長いバスの待ち時間でも、快適に過ごせるバスターミナルです。
街歩きに疲れたら、喫茶店代わりに利用するのも良いです。
冷房も効いていて暑さも凌げます。
待合室の大画面には、沖縄の名所をバスでの行き方を交えて紹介するビデオが流れていますので、ぜひ参考にしてみましょう。
ゆいレールの沿線の見所その4 首里城&玉陵(首里駅)
沖縄を代表する観光地で、世界遺産にも指定されている首里城。
ゆいレールの首里駅から徒歩15分のところにあります。
琉球王朝があった14世紀頃に建てられた城で、政治、外交、文化の中心として美しい朱色に輝いたその姿は、まさに沖縄のシンボルともいえる存在です。
しかし、本当に残念なことに2019年に火災が発生し、正殿等の主要の建造物が全焼してしまう悲劇に見舞われてしまいました。
正殿等は無くなってしまいましたが、現在でも普通に城内は見学可能となっています。
正殿があった場所は、このように見学通路が設置されています。
世界遺産に認定された首里城遺構は、奇跡的に火事の影響を受けずにいたので、ガラス越しに見ることができました。
他にも、首里城の復興に向けての動きを紹介したり、今回の火事で奇跡的に無事だった首里城正殿の大龍柱が展示してあります。
有料エリアへの入場料金はこちら
大人 | 高校生 | 小中学生 | 6歳未満 |
400円 | 300円 | 160円 | 無料 |
ゆいレールの1日、2日乗車券を持っている人は大人320円、高校生240円、小中学生120円で入場できます。
そして、首里城公園の隣にある玉陵(たまうどぅん)も忘れてはいけない首里の名所です。
1501年に、当時の琉球国の王である尚真王(しょうしんおう)が父親である尚円王の遺骨を納めるために建てたお墓で、尚氏一家の陸稜になっています。
1945年の沖縄戦で大きなダメージを受けてしまいましたが、70年代に修復工事を行い復元に成功。
2000年には首里城らと共に世界遺産に認定されました。
大人300円、子供150円で入場できます。
ゆいレール沿線の見所その5 浦添城跡(浦添前田)
ゆいレールの終点の1つ手前の駅、浦添前田駅から歩いて10分ほどのところにあるのが、浦添城跡です。

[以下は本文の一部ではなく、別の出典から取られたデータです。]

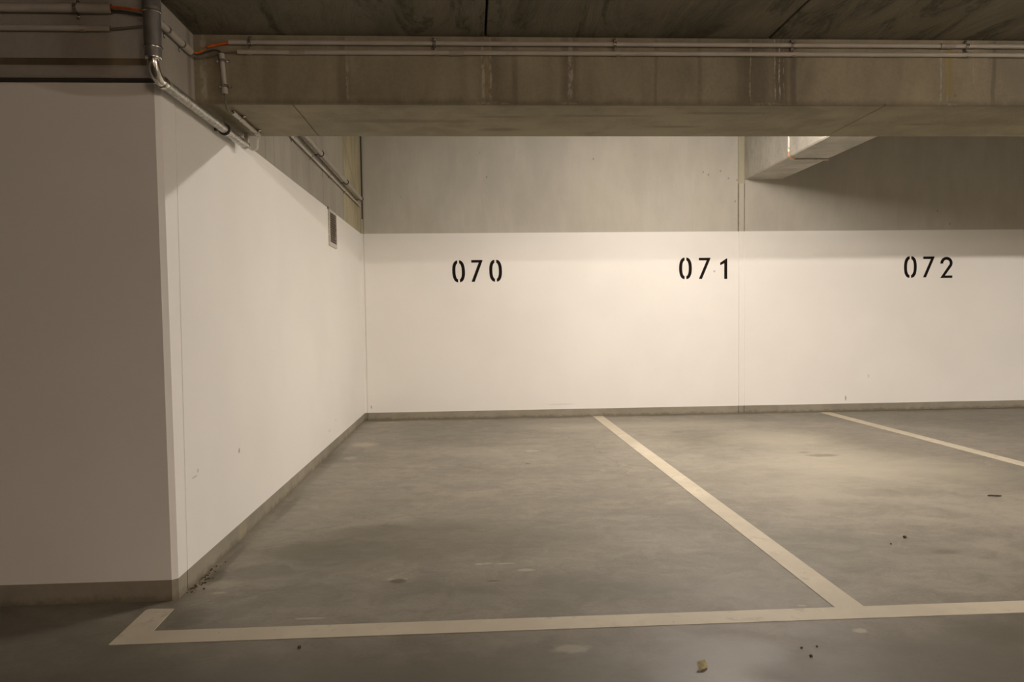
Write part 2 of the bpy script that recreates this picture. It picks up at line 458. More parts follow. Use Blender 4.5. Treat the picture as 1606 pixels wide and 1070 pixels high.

険しい丘陵地に位置するこちらの城跡は、12世記初等から約220年にわたって拠点として君臨した城で、琉球文化を語る上で重要な城でした。
綺麗に積み上げられた石垣が美しいです。
丘の上からは、浦添市や東シナ海、普天間基地が見える展望台になっています。
ここまでたどり着くまでに、石畳の急な坂が続き体力を消耗しやすいです。
夏場は、水分など準備を欠かさないようにしましょう。
まとめ
今回は、沖縄唯一の鉄道であるゆいレールを取り上げてみました。
那覇市から浦添市を走るゆいレールは、上手く利用すれば那覇市の観光名所を効率良く回ることができます。
- 那覇空港
- 那覇バスターミナル
- 首里城
- 国際通り
といった主要な観光地にも簡単にアクセスができ、1日、2日乗車券も販売しているのでそれらを利用すれば入場料が割引になったりと大変お得です。
渋滞の酷いことでも知られる那覇市ですが、ゆいレールを使えば渋滞に遭遇することはありません。
スムーズな移動をするなら、ゆいレールは大変おすすめです。
沖縄旅行の際は、ぜひ利用してみてください!
最後まで読んでいただきありがとうございました。